Cette série est la plus affligeante que je connaisse. Déjà le titre de la série. Tel un slogan de soda marron qui, même en cherchant au cinquantième degré et en occultant cette syntaxe douteuse, ne veut absolument rien dire ("souris la vie", "vibrez football"...) à part que les auteurs ont indéniablement laissé leurs enfants jouer avec Word pendant qu'ils en étaient à leur énième pause coke (et LÀ je ne parle pas du soda marron).
À chaque fois que je demande à quelqu'un (à part mon grand-père) comment il trouve l'énergie de s'infliger quotidiennement ces vingt minutes de défécation télévisuelle, on me répond que "non mais en fait je sais que c'est con hein je regarde pas ça au premier degré tsais hu hu" (ce qui ne veut rien dire, puisque même au premier degré les pubs de viande hachée Bigard sont meilleures). Et tout ça pour que, dix minutes plus tard, je sois entraîné malgré moi dans une discussion sur "comment cette salope de X a pu inoculer le sida à cette pauvre Y non mais tu te rends compte". Euh... non (en fait "j'en ai rien à péter" serait plus juste, et ça me permettrait de filer la métaphore gastrique introduite dans le savant jeu de mots glissé dans le titre de cette critique).
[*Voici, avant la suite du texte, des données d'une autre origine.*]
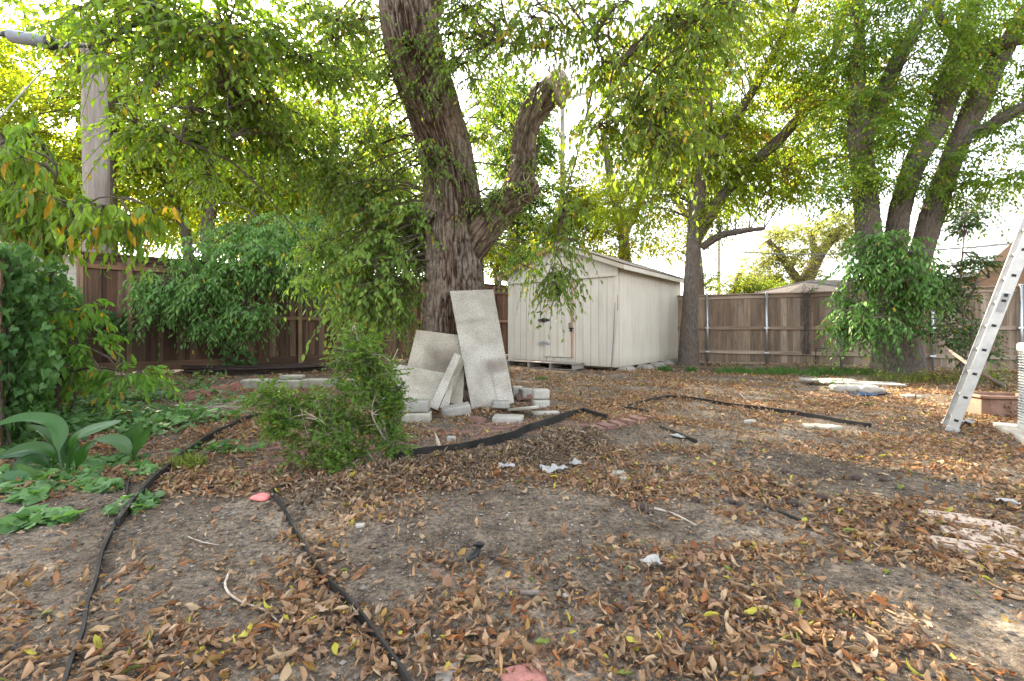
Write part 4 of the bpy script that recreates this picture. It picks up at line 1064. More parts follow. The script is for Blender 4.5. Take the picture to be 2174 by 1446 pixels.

Car il se passe des choses graves et tout à fait vraisemblables dans cette série. De VRAIS problèmes socio-culturels y font leur apparition, à tour de rôle (j'attends avec impatience la thématique "pauvreté du paysage audiovisuel", avec tous les personnages vomissant devant leur télé, mais j'ai comme un doute). Enfin, "à tour de rôle", c'est vite dit. Certains personnages de la série ont le don de remplir plusieurs cases du tableau "quotas/minorités" dont se pignole le CSA : un personnage féminin lesbien délinquant drogué sans emploi, ça claque (bonus points s'il vit dans un camping car volé à des Roms). N'hésitant devant aucune tonalité moralisatrice arriérée, il ne fait pas bon faire des erreurs de "choix de vie" au Mistral, quartier général de cette vieille France à laquelle rêvent ces vieux chewing-gums gris de Michel Drucker et Jean-Pierre Pernaud.
Quant aux acteurs... Ce n'est pas donné à tout le monde d'émerveiller son public quand on doit interpréter des dialogues aussi plats qu'un écureuil écrasé. Mais quand même, on comprend pourquoi chacun d'entre eux s'efforce de surjouer la moindre interjection, avec les horribles dialogues qu'on leur soumet. Ou alors de bien appuyer le tic de langage que la catégorie sociale de son personnage lui impose (le jeune va dire "relou", le rebeu "wesh" ou "vazy") selon les usages linguistiques des années 1985-1996. Dans la saison vingt-deux (en 2026) les jeunes diront peut-être "trop dar" ou "t'as le seum", qui sait.
Enfin bref, tout ça pour dire que Plus Belle La Vie, c'est une série qu'on est vraiment bien sans elle.